Work to be completed: Leaving out the pictures, retype the lines from the beginning of the listing through the line containing "hill('hills', 1500, 2100, 430.5, 3, 0.16)".
*-*-*
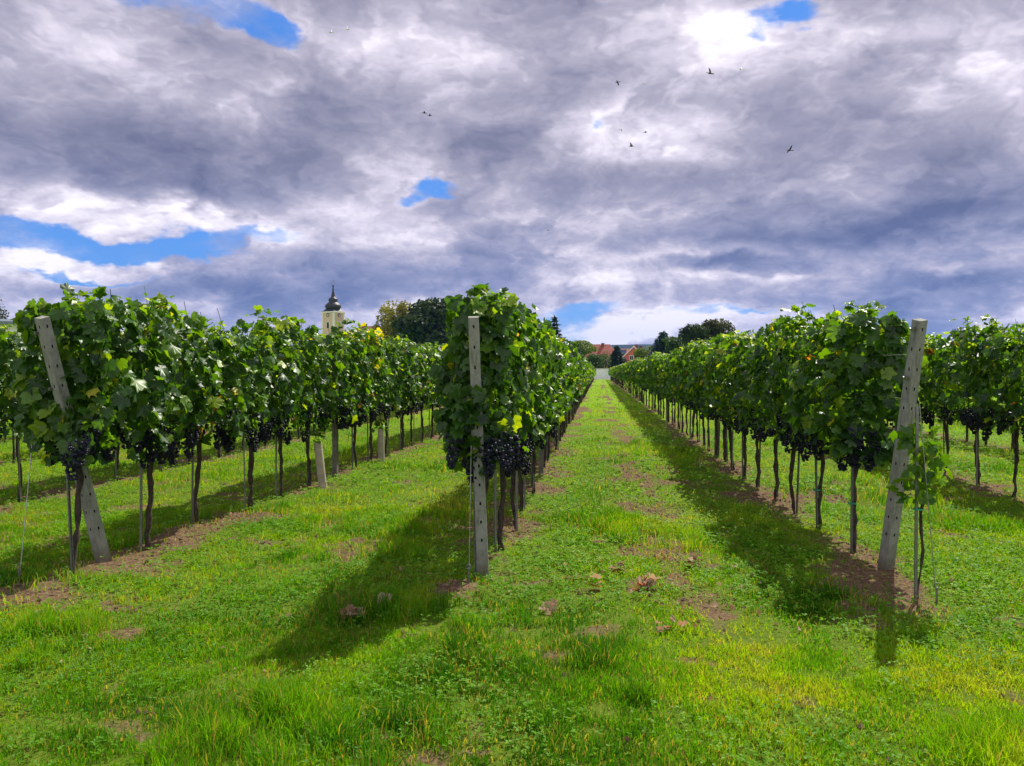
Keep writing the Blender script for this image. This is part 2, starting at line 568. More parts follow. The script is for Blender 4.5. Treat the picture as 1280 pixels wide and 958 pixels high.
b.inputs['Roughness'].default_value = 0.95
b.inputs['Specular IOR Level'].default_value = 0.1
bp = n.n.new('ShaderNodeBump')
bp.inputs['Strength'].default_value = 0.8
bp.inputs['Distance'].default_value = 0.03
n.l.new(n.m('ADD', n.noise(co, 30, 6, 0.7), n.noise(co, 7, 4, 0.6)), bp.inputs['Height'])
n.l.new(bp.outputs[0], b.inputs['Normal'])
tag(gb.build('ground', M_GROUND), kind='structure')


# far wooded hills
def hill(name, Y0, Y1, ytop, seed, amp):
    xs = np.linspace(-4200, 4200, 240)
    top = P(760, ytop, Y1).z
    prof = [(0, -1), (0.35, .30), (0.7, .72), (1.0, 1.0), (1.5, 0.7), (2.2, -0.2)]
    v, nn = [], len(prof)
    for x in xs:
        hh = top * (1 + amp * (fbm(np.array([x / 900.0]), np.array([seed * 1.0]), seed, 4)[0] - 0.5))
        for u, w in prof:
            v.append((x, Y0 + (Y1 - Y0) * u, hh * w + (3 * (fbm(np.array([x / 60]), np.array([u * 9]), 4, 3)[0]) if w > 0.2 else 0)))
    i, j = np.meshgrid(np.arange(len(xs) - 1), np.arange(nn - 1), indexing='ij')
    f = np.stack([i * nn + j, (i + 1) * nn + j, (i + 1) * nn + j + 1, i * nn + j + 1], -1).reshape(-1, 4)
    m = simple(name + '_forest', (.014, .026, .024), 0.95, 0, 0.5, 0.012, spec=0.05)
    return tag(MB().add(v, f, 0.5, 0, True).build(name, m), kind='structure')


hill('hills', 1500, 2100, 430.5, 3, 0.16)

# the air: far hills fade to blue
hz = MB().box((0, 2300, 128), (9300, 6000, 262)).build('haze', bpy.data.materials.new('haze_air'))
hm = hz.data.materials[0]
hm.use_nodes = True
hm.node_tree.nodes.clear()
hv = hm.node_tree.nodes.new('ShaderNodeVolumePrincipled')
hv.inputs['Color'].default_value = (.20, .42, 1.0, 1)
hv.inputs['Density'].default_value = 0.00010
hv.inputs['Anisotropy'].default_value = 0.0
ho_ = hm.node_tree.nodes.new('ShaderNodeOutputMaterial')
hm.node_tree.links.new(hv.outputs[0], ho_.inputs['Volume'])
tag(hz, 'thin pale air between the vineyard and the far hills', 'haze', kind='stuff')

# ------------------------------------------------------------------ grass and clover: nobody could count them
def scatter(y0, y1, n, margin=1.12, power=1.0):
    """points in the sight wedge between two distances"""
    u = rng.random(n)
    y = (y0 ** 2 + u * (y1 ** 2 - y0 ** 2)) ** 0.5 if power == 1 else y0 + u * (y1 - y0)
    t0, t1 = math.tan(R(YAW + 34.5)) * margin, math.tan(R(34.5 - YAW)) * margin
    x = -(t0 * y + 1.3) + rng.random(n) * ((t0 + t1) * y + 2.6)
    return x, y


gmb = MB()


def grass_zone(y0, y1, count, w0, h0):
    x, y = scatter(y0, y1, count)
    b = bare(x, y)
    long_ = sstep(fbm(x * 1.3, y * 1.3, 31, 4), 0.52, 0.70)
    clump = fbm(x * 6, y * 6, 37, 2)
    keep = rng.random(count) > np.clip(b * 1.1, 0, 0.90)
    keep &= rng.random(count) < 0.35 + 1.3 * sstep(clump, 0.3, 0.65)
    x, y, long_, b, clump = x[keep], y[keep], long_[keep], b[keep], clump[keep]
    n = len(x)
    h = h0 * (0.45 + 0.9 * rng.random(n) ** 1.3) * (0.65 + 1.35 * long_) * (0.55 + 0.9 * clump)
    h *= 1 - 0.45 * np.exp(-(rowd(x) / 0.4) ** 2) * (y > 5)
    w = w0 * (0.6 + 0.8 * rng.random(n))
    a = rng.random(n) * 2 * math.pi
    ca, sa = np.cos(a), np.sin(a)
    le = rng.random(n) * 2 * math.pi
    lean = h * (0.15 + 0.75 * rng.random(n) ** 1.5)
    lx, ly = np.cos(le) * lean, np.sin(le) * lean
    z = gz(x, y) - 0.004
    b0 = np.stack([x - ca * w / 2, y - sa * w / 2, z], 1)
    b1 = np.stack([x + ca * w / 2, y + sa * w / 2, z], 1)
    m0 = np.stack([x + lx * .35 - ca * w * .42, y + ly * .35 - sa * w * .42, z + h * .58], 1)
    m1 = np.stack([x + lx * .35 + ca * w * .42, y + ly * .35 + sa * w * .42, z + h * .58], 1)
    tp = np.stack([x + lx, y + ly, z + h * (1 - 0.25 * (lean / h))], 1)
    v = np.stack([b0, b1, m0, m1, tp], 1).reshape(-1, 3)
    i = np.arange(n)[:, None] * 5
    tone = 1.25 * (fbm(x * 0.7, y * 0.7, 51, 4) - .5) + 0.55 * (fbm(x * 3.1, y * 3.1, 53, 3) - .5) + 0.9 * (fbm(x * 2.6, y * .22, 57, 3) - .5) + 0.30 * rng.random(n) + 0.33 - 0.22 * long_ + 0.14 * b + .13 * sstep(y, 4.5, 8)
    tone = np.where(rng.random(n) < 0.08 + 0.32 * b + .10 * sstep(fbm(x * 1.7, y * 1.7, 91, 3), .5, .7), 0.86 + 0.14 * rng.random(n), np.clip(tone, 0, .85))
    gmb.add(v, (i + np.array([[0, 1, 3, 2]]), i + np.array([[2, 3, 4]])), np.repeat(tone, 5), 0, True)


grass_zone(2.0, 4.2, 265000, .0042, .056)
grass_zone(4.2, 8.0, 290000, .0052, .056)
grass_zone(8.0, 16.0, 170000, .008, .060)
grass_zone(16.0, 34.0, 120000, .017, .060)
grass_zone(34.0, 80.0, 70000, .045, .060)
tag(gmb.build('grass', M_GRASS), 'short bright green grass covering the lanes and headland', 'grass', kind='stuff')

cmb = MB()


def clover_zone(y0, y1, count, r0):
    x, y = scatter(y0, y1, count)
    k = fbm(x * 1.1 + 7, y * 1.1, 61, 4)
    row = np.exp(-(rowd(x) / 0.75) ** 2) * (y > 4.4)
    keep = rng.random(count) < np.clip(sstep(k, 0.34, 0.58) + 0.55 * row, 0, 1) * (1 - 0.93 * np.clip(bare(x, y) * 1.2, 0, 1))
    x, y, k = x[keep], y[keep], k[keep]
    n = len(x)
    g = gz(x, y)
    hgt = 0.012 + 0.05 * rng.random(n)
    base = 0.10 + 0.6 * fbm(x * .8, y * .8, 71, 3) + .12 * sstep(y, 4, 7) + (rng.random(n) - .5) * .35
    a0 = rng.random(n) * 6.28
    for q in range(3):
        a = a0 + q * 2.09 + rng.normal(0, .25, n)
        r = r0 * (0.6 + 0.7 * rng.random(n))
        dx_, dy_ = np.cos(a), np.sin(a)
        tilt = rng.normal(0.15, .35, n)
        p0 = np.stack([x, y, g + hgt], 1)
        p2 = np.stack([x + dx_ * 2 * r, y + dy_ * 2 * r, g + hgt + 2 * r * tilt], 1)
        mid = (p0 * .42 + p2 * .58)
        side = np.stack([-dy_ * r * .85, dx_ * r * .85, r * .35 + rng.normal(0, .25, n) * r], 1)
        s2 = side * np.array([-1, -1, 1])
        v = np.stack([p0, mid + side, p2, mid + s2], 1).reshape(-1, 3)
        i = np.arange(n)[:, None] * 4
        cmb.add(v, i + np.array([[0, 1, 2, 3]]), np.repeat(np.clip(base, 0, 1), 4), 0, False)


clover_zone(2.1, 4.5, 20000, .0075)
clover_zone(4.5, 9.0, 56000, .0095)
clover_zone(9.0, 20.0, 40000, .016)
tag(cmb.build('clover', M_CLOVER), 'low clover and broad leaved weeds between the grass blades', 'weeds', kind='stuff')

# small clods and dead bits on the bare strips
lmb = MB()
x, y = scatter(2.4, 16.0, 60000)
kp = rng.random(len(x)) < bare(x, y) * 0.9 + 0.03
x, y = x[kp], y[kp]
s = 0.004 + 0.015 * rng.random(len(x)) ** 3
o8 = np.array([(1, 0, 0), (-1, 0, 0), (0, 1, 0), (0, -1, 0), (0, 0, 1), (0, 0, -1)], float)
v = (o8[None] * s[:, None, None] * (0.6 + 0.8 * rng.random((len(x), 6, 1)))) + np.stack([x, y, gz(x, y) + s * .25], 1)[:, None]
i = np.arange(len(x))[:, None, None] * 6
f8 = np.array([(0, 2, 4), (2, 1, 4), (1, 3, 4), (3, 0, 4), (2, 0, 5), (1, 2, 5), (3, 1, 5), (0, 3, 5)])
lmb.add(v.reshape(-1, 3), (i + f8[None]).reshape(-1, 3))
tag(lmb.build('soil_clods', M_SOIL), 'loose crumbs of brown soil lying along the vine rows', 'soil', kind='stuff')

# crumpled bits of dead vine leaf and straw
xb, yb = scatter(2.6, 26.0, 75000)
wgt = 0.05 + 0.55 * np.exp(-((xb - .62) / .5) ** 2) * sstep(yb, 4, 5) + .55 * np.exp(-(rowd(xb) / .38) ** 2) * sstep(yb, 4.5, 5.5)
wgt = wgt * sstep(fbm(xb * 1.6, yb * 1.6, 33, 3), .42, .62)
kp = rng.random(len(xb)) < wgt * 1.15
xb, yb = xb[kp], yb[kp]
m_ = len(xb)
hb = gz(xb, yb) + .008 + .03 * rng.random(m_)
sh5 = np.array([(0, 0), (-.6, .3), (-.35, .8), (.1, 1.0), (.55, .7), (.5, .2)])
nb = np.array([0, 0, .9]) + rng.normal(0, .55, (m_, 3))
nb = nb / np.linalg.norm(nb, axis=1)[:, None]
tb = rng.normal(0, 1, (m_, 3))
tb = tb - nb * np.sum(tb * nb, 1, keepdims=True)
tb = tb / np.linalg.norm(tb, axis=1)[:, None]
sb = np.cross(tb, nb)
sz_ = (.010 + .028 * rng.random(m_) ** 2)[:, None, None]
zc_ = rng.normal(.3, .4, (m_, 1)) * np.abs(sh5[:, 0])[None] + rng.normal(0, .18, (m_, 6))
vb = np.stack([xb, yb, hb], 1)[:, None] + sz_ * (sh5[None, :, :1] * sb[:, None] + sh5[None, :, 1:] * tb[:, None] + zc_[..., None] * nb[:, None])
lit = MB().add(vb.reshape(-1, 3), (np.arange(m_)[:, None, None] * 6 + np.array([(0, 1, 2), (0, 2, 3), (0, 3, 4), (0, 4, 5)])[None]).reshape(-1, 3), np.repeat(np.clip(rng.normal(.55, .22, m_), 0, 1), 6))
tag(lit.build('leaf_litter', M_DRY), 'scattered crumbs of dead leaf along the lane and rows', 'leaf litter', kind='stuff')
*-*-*
Expected answer:
Keep writing the Blender script for this image. This is part 2, starting at line 568. More parts follow. The script is for Blender 4.5. Treat the picture as 1280 pixels wide and 958 pixels high.
b.inputs['Roughness'].default_value = 0.95
b.inputs['Specular IOR Level'].default_value = 0.1
bp = n.n.new('ShaderNodeBump')
bp.inputs['Strength'].default_value = 0.8
bp.inputs['Distance'].default_value = 0.03
n.l.new(n.m('ADD', n.noise(co, 30, 6, 0.7), n.noise(co, 7, 4, 0.6)), bp.inputs['Height'])
n.l.new(bp.outputs[0], b.inputs['Normal'])
tag(gb.build('ground', M_GROUND), kind='structure')


# far wooded hills
def hill(name, Y0, Y1, ytop, seed, amp):
    xs = np.linspace(-4200, 4200, 240)
    top = P(760, ytop, Y1).z
    prof = [(0, -1), (0.35, .30), (0.7, .72), (1.0, 1.0), (1.5, 0.7), (2.2, -0.2)]
    v, nn = [], len(prof)
    for x in xs:
        hh = top * (1 + amp * (fbm(np.array([x / 900.0]), np.array([seed * 1.0]), seed, 4)[0] - 0.5))
        for u, w in prof:
            v.append((x, Y0 + (Y1 - Y0) * u, hh * w + (3 * (fbm(np.array([x / 60]), np.array([u * 9]), 4, 3)[0]) if w > 0.2 else 0)))
    i, j = np.meshgrid(np.arange(len(xs) - 1), np.arange(nn - 1), indexing='ij')
    f = np.stack([i * nn + j, (i + 1) * nn + j, (i + 1) * nn + j + 1, i * nn + j + 1], -1).reshape(-1, 4)
    m = simple(name + '_forest', (.014, .026, .024), 0.95, 0, 0.5, 0.012, spec=0.05)
    return tag(MB().add(v, f, 0.5, 0, True).build(name, m), kind='structure')


hill('hills', 1500, 2100, 430.5, 3, 0.16)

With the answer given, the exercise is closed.